Попробуем для начала ограничить круг слов, которые могли бы указывать на отношения древнерусского человека к своему жилью. Для этого, как обычно, воспользуемся переводами с греческого языка и теми разночтениями по рукописям и редакциям, которые сохранились в дошедших до нас источниках.
Oikía, óikos — "строение, здание", также "дворец" или "дом", но еще и "домашний очаг", "семья или род", "домочадцы"; слишком много значений, отчасти уже переносных, вторичных, с которыми сразу же столкнулся древнеславянский книжник, как только занялся переводами с греческого. Оттого он и смущается при передаче греческого слова: храмъ, храмина или домъ (Евсеев, 1905, с. 105), храмина царя (т. е. собственно дворец) или клѣть (там же, с. 82, 100), домъ или стрѣха (Ягич, 1902, с. 91), хлѣвина, храмина или домъ (Златоструй, л. 61 г), «въ домъ пира» или «въ храмъ пирьный» (Евсеев, 1905, с. 84), домъ или обобщенно жилище (Хрон.

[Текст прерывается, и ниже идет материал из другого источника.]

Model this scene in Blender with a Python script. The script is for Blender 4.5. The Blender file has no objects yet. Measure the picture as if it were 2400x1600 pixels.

Георг. Амарт., словарь, с. 231, 235, 236), домъ или полата (Златоструй, л. 61г). Вдобавок, как можно судить по древнерусским переводам XII в., словом домъ передавались значения "дом" и "двор", поскольку они совпадали и в греческом языке (как в примере из «Книги Есфирь»). Сочетание домовьный дворъ иногда передается словом нырище (Толк. Феодор., с. 176), оно обозначает примерно то же, что вежа у русских, — "башня крепости", "крепостной двор". Указанному греческому слову соответствуют несомненно русские (что можно определить по русским редакциям текстов) храмина (как здание), жилище (как жилье) и домъ (как совокупность хозяйственных и жилых построек, т. е. двор). Хлѣвина, нырище, клѣть не имели таких значений у восточных славян, они вообще больше свойственны болгарским текстам начиная с X в. Но слов дворъ и вежа вовсе нет в переводах, они употребляются только в оригинальных древнерусских текстах; это верный признак того, что слова были русскими.